Porém, nem tudo está perdido, pois Salomão está sendo aproveitado na canal Bandnews com seus comentários oportunos e espirituosos.A falta de seu programa de rádio nas manhãs paulistanas, porém, é inegável.
Para a reabilitação do prestígio do rádio sugiro.
-Retorno de alguns programas como os de Moraes Sarmento,Gióia Junior ( com seu bordão, " e chega de prosa",Leporace,Golias, mesmo os originais gravados.
-Volta de rádio-novelas com temas que reproduzam grandes romances, como Romeu e Julieta, O Conde de Monte Cristo,etc, etc. Hoje muitas donas de casa, mantem as TVs ligadas, com a programação mediocre das manhãs e tardes e ficam fazendo seus afazeres e apenas ouvem o som das TVs, como se fosse rádio.
- Programas com música clássica, como o do querido Artur da Távola, outra perda insuperável, " Quem tem medo da música clássica", onde ele didáticamente desinfernizava o preconceito contra a boa música.
- O retorno do obrigatório programa matinal do Salomão Schwatzman
Como ideia para homenagear os grandes do rádio, porque não se faz uma Casa do Radio, onde todas as emissoras exporiam seus acervos artisticos que estão se perdendo, exibindo fotos, filmes, gravações das grandes vozes, etc. Material não falta, da antiga rede Tupi, Nacional, Excelsior, a velha Record, Cruzeiro do Sul, Piratininga, etc.

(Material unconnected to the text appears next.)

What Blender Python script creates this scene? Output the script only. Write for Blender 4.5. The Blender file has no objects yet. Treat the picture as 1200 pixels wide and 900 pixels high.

Por que uma Rádio como a Bandeirantes, onde Fiori Gigliotti, trabalhou por tantos anos, não reproduz um programa com as gravações do " Cantinho da Saudade?", ou mesmo não se publica um livro com essas emocionantes crônicas ? ou mesmo um CD ?
Um filme recente é a imagem do que era o rádio e sua posterior decadência. A obra do consagrado diretor Stanley Kubrik, " A Última Noite", mostra o último programa de auditório de uma rádio cujo espaço, um velho teatro está prestes a ser demolido. Velhos artistas, com muito profissionalismo, demonstram seu talento pela derradeira vez, com o coração sufocado pela emoção e nostalgia. Para os amantes do rádio um filme para ver e rever.
Finalizo com uma homenagem para aquele que no momento é o espirito do rádio: Milton Neves, que em suas atuações nos encanta com seu dinamismo e amor com que se dedica a esse meio de comunicação.